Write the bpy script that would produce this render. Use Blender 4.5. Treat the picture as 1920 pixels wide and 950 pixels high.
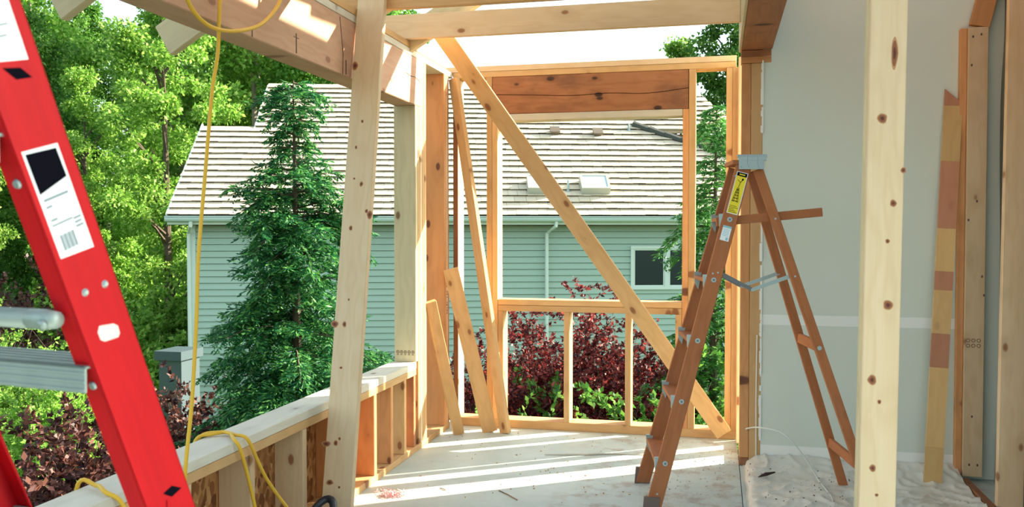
import bpy, bmesh, math, random
import numpy as np
from mathutils import Vector, Matrix, Quaternion
for o in list(bpy.data.objects): bpy.data.objects.remove(o)
scene = bpy.context.scene
COL = scene.collection
R = math.radians

# ---------------------------------------------------------------- camera, sky, sun, exposure
YAW = math.atan(385/1650); PITCH = math.atan(45/1650)
cd = bpy.data.cameras.new('camera'); cam = bpy.data.objects.new('camera', cd); COL.objects.link(cam)
cam.location = (0, 0, 1.35)
cam.rotation_euler = (math.pi/2 - PITCH, 0, YAW)
cd.sensor_width = 36; cd.lens = 36*1650/1920; cd.clip_end = 500; cd.clip_start = .05
cd.dof.use_dof = True; cd.dof.focus_distance = 6.0; cd.dof.aperture_fstop = 8
scene.camera = cam
TOSUN = Vector((1.55, 1.05, 1.0)).normalized()
w = bpy.data.worlds.new('sky'); scene.world = w; w.use_nodes = True
wn = w.node_tree.nodes; wl = w.node_tree.links
bg = wn['Background']
sky = wn.new('ShaderNodeTexSky'); sky.sky_type = 'NISHITA'; sky.sun_disc = False
sky.sun_elevation = math.asin(TOSUN.z); sky.sun_rotation = math.atan2(TOSUN.x, TOSUN.y)
sky.air_density = 1.0; sky.dust_density = 2.0; sky.ozone_density = 1.0
hz = wn.new('ShaderNodeHueSaturation'); hz.inputs['Saturation'].default_value = .50     # pale summer haze
tn = wn.new('ShaderNodeMix'); tn.data_type = 'RGBA'; tn.blend_type = 'MULTIPLY'; tn.inputs[0].default_value = 1; tn.inputs[7].default_value = (.90, 1.0, .95, 1)
wl.new(sky.outputs[0], hz.inputs['Color']); wl.new(hz.outputs[0], tn.inputs[6]); wl.new(tn.outputs[2], bg.inputs[0]); bg.inputs[1].default_value = 0.33
sd = bpy.data.lights.new('sun', 'SUN'); sun = bpy.data.objects.new('sun', sd); COL.objects.link(sun)
sd.energy = 15.0; sd.angle = R(.6); sd.color = (1.0, .87, .68)
sun.rotation_euler = TOSUN.to_track_quat('Z', 'Y').to_euler()
sun.location = (10, 8, 9)
scene.view_settings.view_transform = 'Standard'; scene.view_settings.look = 'None'
scene.view_settings.gamma = 1; scene.view_settings.use_curve_mapping = False
scene.view_settings.exposure = 0.5

# ---------------------------------------------------------------- materials
class NT:
    def __init__(s, name, rough=.6, spec=.3):
        m = bpy.data.materials.new(name); m.use_nodes = True
        s.m = m; s.t = m.node_tree; s.b = s.t.nodes['Principled BSDF']
        s.b.inputs['Roughness'].default_value = rough
        s.b.inputs['Specular IOR Level'].default_value = spec
    def n(s, typ, **kw):
        x = s.t.nodes.new(typ)
        for k, v in kw.items():
            if k.startswith('i_'):
                key = k[2:]; key = int(key) if key.isdigit() else key.replace('_', ' ')
                x.inputs[key].default_value = v
            else: setattr(x, k, v)
        return x
    def l(s, a, b): s.t.links.new(a, b)
    def math(s, op, a, b=None, clamp=False):
        x = s.n('ShaderNodeMath', operation=op, use_clamp=clamp)
        for i, v in enumerate((a, b)):
            if v is None: continue
            if isinstance(v, (int, float)): x.inputs[i].default_value = v
            else: s.l(v, x.inputs[i])
        return x.outputs[0]
    def mix(s, f, a, b, mode='MIX'):
        x = s.n('ShaderNodeMix', data_type='RGBA', blend_type=mode)
        for i, v in ((0, f), (6, a), (7, b)):
            if isinstance(v, (int, float)): x.inputs[i].default_value = v
            elif isinstance(v, tuple): x.inputs[i].default_value = (*v, 1) if len(v) == 3 else v
            else: s.l(v, x.inputs[i])
        return x.outputs[2]
    def ramp(s, f, stops, interp='LINEAR'):
        x = s.n('ShaderNodeValToRGB'); r = x.color_ramp; r.interpolation = interp
        while len(r.elements) < len(stops): r.elements.new(.5)
        for e, (p, c) in zip(r.elements, stops):
            e.position = p; e.color = (*c, 1) if isinstance(c, tuple) else (c, c, c, 1)
        s.l(f, x.inputs[0]); return x.outputs[0]
    def scaled(s, v, sc, off=None):
        x = s.n('ShaderNodeMapping'); x.inputs['Scale'].default_value = sc; s.l(v, x.inputs[0])
        if off is not None: s.l(off, x.inputs['Location'])
        return x.outputs[0]
    def noise(s, v, scale=5, detail=3, rough=.5, dist=0):
        x = s.n('ShaderNodeTexNoise'); x.inputs['Scale'].default_value = scale; x.inputs['Detail'].default_value = detail
        x.inputs['Roughness'].default_value = rough; x.inputs['Distortion'].default_value = dist
        if v is not None: s.l(v, x.inputs['Vector'])
        return x.outputs[0]
    def bump(s, h, strength=.3, dist=.01):
        x = s.n('ShaderNodeBump'); x.inputs['Strength'].default_value = strength; x.inputs['Distance'].default_value = dist
        s.l(h, x.inputs['Height']); s.l(x.outputs[0], s.b.inputs['Normal'])
    def base(s, c):
        if isinstance(c, tuple): s.b.inputs['Base Color'].default_value = (*c, 1)
        else: s.l(c, s.b.inputs['Base Color'])

def plain(name, c, rough=.6, metal=0, spec=.3):
    k = NT(name, rough, spec); k.base(c); k.b.inputs['Metallic'].default_value = metal; return k.m

def wood(name, light, dark, knot=(.16, .07, .03), knots=1.0, tint=.12, stain=0.0, staincol=(.2, .13, .1)):
    k = NT(name, .62, .25)
    tc = k.n('ShaderNodeTexCoord'); oi = k.n('ShaderNodeObjectInfo')
    rnd = oi.outputs['Random']
    cb = k.n('ShaderNodeCombineXYZ')
    k.l(k.math('MULTIPLY', rnd, 37.0), cb.inputs[0]); k.l(k.math('MULTIPLY', rnd, 71.0), cb.inputs[1]); k.l(k.math('MULTIPLY', rnd, 53.0), cb.inputs[2])
    ad = k.n('ShaderNodeVectorMath', operation='ADD'); k.l(tc.outputs['Object'], ad.inputs[0]); k.l(cb.outputs[0], ad.inputs[1])
    v = ad.outputs[0]
    # knots
    vv = k.scaled(v, (9.0, 2.2, 5.0))
    vo = k.n('ShaderNodeTexVoronoi'); vo.inputs['Scale'].default_value = 1.0; k.l(vv, vo.inputs['Vector'])
    d = vo.outputs['Distance']
    kn = k.ramp(d, [(0.0, 1.0), (.11, .9), (.155, 0.0)])
    halo = k.ramp(d, [(0.0, 1.0), (.34, 0.0)])
    # grain lines, bent around the knots
    g1 = k.noise(k.scaled(v, (9, 9, .55)), 1.0, 2, .5, .3)
    bend = k.math('ADD', k.math('MULTIPLY', g1, 34.0), k.math('MULTIPLY', d, 9.0))
    rings = k.math('MULTIPLY', k.math('ADD', k.math('SINE', bend), 1.0), .5)
    fine = k.noise(k.scaled(v, (160, 160, 3.0)), 1.0, 3, .6)
    mid = k.noise(k.scaled(v, (14, 14, 1.2)), 1.0, 3, .6)
    f = k.math('ADD', k.math('MULTIPLY', k.math('POWER', rings, 2.0), .22), k.math('MULTIPLY', fine, .34))
    f = k.math('ADD', f, k.math('MULTIPLY', k.math('SUBTRACT', mid, .5), .7), True)
    c = k.mix(f, light, dark)
    c = k.mix(k.math('MULTIPLY', halo, .38*knots, True), c, tuple(x*.62 for x in dark))
    c = k.mix(k.math('MULTIPLY', kn, knots, True), c, knot)
    if stain:
        s_ = k.ramp(k.noise(k.scaled(v, (5, 5, 2.0)), 1.0, 4, .65), [(.50, 0.0), (.66, 1.0)])
        c = k.mix(k.math('MULTIPLY', s_, stain), c, staincol)
    val = k.math('ADD', k.math('MULTIPLY', rnd, tint*2), 1.0 - tint)
    hs = k.n('ShaderNodeHueSaturation'); k.l(c, hs.inputs['Color']); k.l(val, hs.inputs['Value'])
    k.base(hs.outputs[0])
    k.bump(k.math('SUBTRACT', fine, k.math('MULTIPLY', kn, .5)), .18, .002)
    return k.m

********

### SET PROBLEM:
Repeat exactly and only the lines from the start of the data above through the line that holds "R = math.radians", inclusive. Pictures do not belong in the copy.

### RESULT:
Write the bpy script that would produce this render. Use Blender 4.5. Treat the picture as 1920 pixels wide and 950 pixels high.
import bpy, bmesh, math, random
import numpy as np
from mathutils import Vector, Matrix, Quaternion
for o in list(bpy.data.objects): bpy.data.objects.remove(o)
scene = bpy.context.scene
COL = scene.collection
R = math.radians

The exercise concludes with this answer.